Kundenbewertung nach Schulnoten 1,2
Mit freündlichen Grüßen
Edgar Huber
Lieber Herr Huber,
es mag zwar sein, dass Ihr Betrieb zertifiziert ist, das sagt aber nichts über die Gleichwertigkeit der durchzuführenden Reparatur im Vergleich zu einer Reparatur in der Markenfachwerkstatt aus. Wenn die Versicherungen Ihnen immer wieder erklären, die Zertifizierung bedeute auch eine Gleichwertigkeit, so ist dies nur bedingt richtig. Das zeigt auch das Ergebnis der Beweisaufnahme. Der vom Gericht bestellte Gutachter hat eindeutig und nachvollziehbar angegeben, dass eine Reparatur in Ihrem Betrieb aber nicht dem Qualitätsstandard der Reparatur in einer markengebundenen Fachwerkstatt entsprechen würde. So sind die Werkzeuge lt. Angaben des Gerichtsgutachters nicht herstellerautorisiert. Fort- u. Weiterbildungsmaßnahmen speziell von Mercedes oder anderen Herstellern werden bei Ihrer Firma nicht durchgeführt. Der elektronische Zugang zu Daten und Informationen sind ebenfalls nicht von Mercedes bzw. anderen Herstellern, und auf Grund unterschiedlicher Garantien kann nicht von einer Gleichwertigkeit gesprochen werden. So die Begutachtung durch den Gerichtsgutachter. Das sagt eigentlich doch schon alles. Zertifizierung ist eben nicht Alles.
Guten Tag,
Zertifizierung heißt nur, dass ich es immer gleich mache. Ob gut oder schlecht ist nachrangig.

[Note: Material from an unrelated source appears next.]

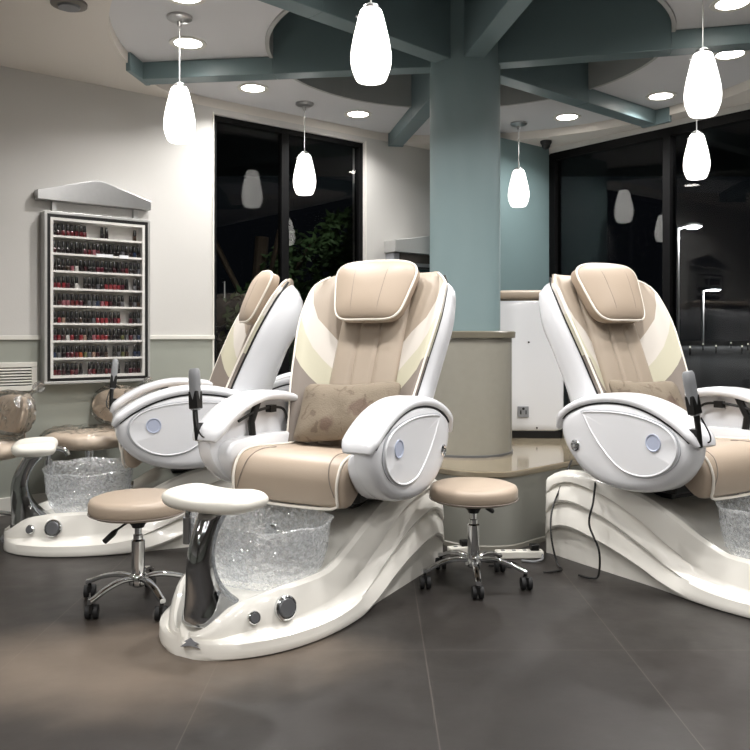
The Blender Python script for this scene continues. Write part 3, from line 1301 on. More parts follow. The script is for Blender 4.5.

Mein Ex-Chef beschrieb das sehr treffend: Wenn ich festlege das Auto bei der Endkontrolle anzuspucken, dann muss ich das bei jedem Auto tun. Völlig egal ob sinn- oder unsinnig.
Wie will denn jemand ernsthaft behaupten, er erfülle den Herstellerstandard, wenn er keine exakte Kenntnis davon hat und sich diesem vor allem nicht unterwirft?
Wir sind im Großraum Berlin noch der einzige markengebundene K & L Betrieb für unsere Marke.
Daher weiß ich wovon ich rede. Tagtäglich bekommen wir grausige Zeugnisse solcher oben genannten Art zu sehen.
Der Vergleich sei hier ausnahmsweise gestattet, weil angebracht.
Das hat etwas davon, als ob Blinde sich mit Sehenden über Farben und (Lacksysteme) unterhalten wollen.
Sicher darf hier kein Pauschalurteil gefällt werden. Sicher gibt es wirklich gute freie K & L Partner.
Aber wer will als Endverbraucher das ernsthaft beurteilen wollen.
Die Sicherstellung bezüglich seiner Interessenlage* bekommt er per se nur bei einem markengebunden Partnerbetrieb. Nur dort kann er sich darauf verlassen, weil das vertraglich im Innenverhältnis mit dem Hersteller so vereinbart und garantiert werden muss. Genau dieses Innenverhältnis scheuen aber die Freien, vor allem aus der daraus entstehenden Verpflichtung.